- **Exercise brief**
Reproduce exactly only the lines from the line that holds "Write a Blender" to the line that holds "scn = bpy.context.scene", inclusive, in the listing below, and please leave out every picture.

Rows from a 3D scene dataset
>>

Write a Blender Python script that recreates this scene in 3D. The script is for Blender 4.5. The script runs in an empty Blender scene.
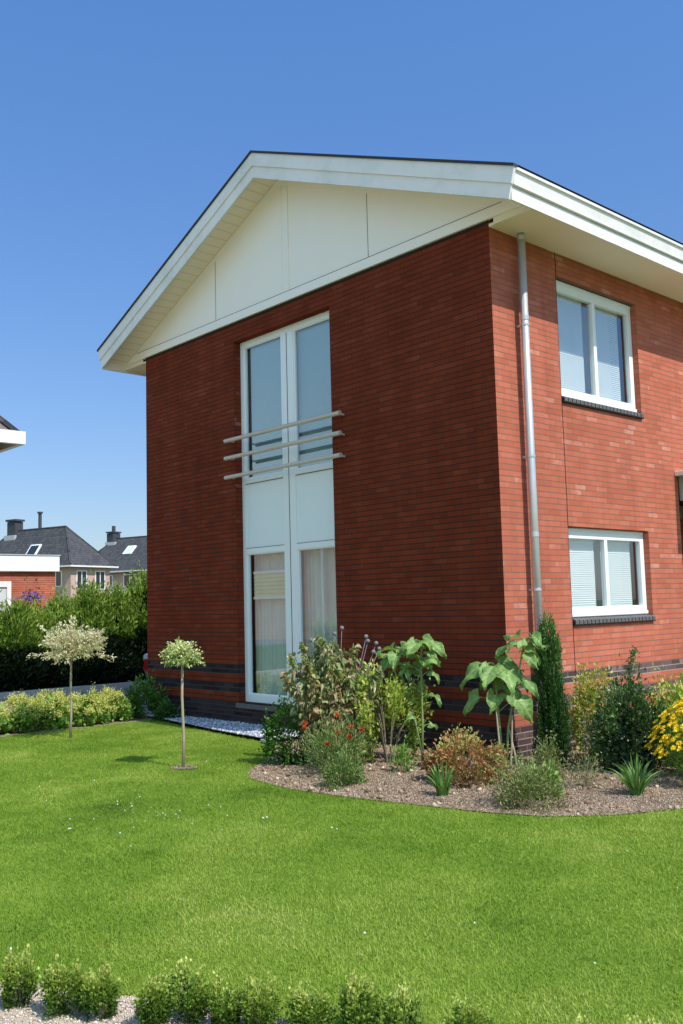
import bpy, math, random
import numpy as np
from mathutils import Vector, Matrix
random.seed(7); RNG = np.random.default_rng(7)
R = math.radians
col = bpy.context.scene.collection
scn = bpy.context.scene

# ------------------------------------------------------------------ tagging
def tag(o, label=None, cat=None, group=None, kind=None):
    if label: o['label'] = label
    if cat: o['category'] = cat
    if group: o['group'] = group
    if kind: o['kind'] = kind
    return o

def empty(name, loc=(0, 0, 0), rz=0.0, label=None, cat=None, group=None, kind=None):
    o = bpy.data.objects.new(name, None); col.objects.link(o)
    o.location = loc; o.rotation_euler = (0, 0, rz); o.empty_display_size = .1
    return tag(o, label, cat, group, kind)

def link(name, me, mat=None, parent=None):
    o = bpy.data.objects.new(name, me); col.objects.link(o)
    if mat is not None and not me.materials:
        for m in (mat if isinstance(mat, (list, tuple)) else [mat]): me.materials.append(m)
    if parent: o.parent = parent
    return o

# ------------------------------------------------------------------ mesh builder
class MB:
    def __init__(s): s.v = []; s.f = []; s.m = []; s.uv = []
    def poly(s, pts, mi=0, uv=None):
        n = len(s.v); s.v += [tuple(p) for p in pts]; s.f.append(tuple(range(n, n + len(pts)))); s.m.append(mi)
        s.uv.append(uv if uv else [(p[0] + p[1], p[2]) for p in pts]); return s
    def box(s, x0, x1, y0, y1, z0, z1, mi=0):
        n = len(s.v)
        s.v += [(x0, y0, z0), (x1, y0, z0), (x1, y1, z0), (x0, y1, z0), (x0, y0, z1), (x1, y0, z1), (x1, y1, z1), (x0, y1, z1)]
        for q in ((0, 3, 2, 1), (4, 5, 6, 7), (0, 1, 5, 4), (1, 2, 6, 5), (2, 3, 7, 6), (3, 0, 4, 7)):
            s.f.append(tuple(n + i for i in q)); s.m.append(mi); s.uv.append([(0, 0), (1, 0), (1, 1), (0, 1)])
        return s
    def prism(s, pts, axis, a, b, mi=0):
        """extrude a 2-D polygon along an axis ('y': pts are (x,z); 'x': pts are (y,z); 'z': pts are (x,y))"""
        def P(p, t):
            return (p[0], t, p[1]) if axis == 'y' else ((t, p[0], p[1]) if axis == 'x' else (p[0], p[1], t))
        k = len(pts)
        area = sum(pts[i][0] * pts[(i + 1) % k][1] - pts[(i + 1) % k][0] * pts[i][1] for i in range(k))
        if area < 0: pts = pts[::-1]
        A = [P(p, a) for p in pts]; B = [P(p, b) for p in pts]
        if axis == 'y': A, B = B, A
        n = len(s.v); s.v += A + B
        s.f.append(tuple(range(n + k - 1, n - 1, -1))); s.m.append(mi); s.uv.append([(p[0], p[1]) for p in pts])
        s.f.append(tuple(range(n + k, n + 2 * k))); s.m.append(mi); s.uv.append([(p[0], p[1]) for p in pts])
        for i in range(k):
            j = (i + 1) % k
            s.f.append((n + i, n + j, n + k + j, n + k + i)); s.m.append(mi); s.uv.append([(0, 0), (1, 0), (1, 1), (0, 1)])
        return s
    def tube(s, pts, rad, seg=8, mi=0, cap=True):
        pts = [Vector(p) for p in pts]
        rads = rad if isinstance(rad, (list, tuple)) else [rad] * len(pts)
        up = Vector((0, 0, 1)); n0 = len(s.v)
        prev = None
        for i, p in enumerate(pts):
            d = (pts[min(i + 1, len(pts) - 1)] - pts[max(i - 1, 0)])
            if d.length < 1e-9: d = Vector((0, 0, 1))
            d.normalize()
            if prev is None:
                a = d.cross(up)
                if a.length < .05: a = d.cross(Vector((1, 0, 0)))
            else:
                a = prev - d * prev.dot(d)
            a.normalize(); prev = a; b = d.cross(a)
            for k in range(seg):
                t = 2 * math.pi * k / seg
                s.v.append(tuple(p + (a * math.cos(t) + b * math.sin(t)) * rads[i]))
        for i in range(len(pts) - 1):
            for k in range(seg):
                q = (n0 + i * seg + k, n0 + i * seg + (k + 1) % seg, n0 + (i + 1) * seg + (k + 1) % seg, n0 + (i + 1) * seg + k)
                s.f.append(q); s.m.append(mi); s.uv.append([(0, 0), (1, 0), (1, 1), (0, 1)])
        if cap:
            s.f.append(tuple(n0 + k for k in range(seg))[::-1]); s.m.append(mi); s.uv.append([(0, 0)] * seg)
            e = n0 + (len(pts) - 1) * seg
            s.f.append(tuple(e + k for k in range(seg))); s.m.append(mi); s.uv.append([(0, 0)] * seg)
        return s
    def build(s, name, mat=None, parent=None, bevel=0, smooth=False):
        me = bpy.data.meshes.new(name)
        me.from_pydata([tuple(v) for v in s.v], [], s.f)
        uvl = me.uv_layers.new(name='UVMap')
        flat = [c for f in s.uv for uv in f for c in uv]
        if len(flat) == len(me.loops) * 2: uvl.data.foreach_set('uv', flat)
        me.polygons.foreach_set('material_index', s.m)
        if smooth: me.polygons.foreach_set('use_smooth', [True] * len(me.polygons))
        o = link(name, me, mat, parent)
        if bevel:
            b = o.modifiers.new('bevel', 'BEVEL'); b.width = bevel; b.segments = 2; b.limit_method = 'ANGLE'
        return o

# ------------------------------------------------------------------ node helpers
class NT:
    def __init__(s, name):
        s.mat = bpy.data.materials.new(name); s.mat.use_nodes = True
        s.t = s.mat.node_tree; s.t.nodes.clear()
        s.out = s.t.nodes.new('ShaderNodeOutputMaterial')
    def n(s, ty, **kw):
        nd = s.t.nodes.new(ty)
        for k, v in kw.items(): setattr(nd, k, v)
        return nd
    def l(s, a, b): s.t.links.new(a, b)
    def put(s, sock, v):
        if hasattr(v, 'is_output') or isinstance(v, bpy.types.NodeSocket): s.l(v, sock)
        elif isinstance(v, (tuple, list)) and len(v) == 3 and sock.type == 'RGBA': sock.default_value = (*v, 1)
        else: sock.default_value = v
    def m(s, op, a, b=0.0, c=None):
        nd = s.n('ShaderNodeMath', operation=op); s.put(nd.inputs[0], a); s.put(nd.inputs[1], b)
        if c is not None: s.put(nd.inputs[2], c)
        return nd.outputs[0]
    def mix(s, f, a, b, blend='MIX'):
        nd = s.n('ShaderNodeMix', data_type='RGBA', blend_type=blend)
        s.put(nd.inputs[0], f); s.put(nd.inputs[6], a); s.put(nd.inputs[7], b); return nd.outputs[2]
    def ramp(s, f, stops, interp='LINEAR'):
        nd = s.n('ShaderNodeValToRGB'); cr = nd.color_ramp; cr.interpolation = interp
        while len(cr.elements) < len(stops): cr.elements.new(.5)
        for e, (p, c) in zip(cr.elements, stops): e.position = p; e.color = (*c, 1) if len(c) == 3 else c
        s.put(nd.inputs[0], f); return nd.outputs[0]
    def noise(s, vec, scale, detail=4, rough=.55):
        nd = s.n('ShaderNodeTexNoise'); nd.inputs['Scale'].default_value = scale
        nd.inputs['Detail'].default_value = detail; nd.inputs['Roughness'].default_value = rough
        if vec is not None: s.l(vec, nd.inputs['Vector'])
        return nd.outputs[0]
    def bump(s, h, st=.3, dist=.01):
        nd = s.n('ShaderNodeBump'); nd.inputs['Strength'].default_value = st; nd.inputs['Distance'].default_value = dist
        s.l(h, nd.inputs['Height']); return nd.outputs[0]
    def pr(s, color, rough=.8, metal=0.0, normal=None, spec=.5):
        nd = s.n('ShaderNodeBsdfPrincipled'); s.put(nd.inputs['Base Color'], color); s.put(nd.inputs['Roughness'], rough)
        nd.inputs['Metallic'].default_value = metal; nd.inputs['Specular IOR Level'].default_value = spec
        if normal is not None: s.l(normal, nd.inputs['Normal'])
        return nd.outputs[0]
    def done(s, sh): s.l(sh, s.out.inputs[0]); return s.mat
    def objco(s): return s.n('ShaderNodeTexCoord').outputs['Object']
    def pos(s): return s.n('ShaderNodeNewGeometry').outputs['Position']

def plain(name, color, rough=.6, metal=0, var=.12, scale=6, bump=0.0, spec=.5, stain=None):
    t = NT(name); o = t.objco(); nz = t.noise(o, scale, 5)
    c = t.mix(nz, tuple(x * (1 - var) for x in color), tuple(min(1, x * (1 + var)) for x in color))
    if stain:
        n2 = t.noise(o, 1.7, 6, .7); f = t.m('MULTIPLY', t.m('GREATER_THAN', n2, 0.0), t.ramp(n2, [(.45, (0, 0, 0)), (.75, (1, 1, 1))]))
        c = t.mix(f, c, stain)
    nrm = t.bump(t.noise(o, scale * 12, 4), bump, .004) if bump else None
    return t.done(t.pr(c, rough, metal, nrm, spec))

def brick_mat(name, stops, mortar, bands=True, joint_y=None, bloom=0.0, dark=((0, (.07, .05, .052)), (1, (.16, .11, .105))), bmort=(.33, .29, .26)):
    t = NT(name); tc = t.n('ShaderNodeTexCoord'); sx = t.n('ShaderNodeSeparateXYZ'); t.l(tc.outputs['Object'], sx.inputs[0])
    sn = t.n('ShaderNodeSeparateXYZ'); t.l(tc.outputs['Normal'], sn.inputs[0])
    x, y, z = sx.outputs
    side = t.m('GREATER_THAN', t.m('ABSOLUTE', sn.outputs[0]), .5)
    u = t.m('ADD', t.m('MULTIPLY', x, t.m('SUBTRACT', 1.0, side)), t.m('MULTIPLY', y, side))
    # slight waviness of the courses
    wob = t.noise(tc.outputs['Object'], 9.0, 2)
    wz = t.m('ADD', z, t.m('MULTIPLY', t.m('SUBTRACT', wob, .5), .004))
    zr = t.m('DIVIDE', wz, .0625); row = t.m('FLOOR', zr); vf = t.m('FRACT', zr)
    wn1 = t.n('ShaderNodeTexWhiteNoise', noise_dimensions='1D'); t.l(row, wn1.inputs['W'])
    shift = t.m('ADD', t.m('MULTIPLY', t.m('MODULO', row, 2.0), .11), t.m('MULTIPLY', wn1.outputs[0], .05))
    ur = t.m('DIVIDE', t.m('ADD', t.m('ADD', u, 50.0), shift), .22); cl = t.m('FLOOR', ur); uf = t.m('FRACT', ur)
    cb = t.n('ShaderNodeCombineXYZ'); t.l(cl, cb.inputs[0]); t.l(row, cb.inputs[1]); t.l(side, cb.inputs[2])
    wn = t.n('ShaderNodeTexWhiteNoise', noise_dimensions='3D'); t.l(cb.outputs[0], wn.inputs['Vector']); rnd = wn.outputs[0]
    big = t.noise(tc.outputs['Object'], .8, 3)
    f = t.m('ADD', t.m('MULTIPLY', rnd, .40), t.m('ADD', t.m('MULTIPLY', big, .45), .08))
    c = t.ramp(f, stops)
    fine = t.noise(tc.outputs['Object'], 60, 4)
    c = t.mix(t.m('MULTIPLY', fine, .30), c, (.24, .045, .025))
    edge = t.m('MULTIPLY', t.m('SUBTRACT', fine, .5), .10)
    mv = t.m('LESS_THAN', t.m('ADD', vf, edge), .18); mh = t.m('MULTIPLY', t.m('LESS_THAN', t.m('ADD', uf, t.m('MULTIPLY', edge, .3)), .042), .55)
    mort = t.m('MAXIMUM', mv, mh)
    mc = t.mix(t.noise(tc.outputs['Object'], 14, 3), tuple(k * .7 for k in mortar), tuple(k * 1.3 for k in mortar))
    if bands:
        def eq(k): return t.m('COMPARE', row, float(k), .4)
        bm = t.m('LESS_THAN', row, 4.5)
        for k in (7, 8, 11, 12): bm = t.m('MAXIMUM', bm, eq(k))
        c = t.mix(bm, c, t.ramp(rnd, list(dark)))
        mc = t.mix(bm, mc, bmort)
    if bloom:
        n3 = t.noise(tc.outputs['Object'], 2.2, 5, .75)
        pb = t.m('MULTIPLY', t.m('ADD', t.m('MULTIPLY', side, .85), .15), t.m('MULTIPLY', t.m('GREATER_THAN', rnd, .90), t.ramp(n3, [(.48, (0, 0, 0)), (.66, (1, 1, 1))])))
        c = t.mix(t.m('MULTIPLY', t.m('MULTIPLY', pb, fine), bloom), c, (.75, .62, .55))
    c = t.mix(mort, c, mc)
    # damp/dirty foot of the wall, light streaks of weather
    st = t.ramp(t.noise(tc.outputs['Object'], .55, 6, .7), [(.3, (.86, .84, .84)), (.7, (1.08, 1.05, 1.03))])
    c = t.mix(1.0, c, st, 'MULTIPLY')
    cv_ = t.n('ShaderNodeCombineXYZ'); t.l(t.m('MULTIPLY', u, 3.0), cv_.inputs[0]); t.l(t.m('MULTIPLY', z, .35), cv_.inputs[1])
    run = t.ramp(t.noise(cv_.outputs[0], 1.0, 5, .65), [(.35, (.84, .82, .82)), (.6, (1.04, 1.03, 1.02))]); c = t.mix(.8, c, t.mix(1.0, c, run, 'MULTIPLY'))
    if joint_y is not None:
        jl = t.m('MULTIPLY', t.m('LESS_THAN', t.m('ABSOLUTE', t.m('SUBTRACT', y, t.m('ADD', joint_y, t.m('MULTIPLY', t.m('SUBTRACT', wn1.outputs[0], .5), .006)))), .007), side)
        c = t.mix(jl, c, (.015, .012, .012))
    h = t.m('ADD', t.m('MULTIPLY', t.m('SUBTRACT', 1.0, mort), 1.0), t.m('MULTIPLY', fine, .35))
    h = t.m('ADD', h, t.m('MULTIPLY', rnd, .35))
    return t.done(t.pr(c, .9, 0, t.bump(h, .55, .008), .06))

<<
>>

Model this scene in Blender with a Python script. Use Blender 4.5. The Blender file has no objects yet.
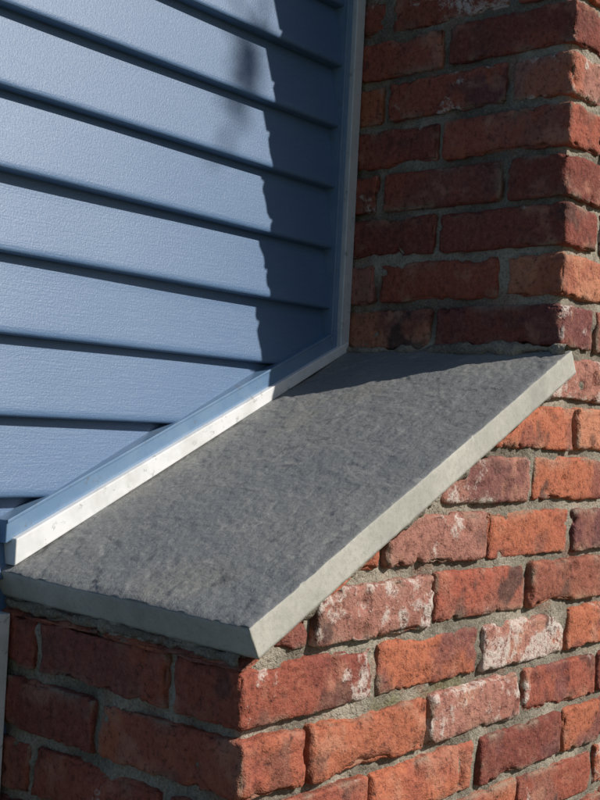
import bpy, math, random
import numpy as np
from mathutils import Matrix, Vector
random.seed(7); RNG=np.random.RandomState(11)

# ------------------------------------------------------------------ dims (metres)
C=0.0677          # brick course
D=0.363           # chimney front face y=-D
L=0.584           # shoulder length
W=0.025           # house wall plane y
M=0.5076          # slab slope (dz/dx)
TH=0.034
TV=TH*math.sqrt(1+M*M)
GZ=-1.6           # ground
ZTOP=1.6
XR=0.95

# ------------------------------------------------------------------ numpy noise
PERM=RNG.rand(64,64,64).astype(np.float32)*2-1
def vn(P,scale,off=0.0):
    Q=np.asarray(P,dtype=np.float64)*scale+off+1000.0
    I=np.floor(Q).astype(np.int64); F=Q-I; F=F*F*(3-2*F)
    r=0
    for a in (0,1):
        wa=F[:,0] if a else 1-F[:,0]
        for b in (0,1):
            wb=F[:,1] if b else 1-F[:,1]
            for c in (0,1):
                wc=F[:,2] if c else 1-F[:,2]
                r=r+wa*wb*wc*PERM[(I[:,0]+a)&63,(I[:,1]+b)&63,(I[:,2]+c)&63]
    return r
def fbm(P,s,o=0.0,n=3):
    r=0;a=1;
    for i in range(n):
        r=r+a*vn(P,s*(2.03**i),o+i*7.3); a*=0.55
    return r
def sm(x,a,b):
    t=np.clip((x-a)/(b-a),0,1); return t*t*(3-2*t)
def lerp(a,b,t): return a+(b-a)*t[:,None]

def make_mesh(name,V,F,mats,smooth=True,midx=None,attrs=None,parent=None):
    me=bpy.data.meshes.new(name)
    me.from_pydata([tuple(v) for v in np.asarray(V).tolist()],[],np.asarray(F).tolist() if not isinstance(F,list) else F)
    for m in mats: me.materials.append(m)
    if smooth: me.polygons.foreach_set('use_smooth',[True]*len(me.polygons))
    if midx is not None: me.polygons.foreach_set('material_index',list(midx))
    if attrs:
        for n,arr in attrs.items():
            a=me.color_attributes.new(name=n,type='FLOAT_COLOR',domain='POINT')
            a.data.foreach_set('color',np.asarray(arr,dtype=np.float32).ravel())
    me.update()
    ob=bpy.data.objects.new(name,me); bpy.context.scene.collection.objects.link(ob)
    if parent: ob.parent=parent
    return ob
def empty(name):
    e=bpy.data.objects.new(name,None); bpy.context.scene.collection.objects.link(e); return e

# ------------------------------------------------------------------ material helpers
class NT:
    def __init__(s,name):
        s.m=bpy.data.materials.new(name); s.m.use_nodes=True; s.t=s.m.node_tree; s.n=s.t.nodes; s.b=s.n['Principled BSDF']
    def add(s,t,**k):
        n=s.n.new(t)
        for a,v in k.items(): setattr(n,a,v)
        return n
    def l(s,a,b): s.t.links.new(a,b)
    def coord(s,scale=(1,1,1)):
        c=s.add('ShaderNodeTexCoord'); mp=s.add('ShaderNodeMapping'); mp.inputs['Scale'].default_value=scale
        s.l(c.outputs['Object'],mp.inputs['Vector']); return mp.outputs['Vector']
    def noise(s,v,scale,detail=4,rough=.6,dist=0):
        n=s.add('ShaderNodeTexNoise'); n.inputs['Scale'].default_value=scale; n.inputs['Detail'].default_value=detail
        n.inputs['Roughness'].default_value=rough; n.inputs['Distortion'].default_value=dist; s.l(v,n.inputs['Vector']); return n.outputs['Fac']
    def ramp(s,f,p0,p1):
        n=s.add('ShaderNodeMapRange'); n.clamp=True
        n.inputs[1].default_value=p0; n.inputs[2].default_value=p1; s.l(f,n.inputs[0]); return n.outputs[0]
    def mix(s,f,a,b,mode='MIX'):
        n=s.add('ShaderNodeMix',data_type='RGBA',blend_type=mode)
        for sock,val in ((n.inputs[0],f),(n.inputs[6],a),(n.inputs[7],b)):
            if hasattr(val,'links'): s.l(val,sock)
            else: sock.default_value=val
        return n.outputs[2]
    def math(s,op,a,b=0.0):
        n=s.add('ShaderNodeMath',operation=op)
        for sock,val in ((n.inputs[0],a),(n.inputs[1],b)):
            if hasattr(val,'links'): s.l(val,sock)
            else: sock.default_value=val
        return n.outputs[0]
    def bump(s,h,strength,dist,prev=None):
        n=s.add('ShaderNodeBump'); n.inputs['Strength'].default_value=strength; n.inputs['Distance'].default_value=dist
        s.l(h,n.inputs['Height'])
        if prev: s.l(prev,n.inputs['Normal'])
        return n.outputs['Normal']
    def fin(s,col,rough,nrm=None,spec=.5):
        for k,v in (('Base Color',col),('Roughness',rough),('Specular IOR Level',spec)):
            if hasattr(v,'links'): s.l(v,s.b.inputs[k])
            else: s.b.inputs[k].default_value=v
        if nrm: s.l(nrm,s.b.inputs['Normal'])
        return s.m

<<

- **Exercise result**
Write a Blender Python script that recreates this scene in 3D. The script is for Blender 4.5. The script runs in an empty Blender scene.
import bpy, math, random
import numpy as np
from mathutils import Vector, Matrix
random.seed(7); RNG = np.random.default_rng(7)
R = math.radians
col = bpy.context.scene.collection
scn = bpy.context.scene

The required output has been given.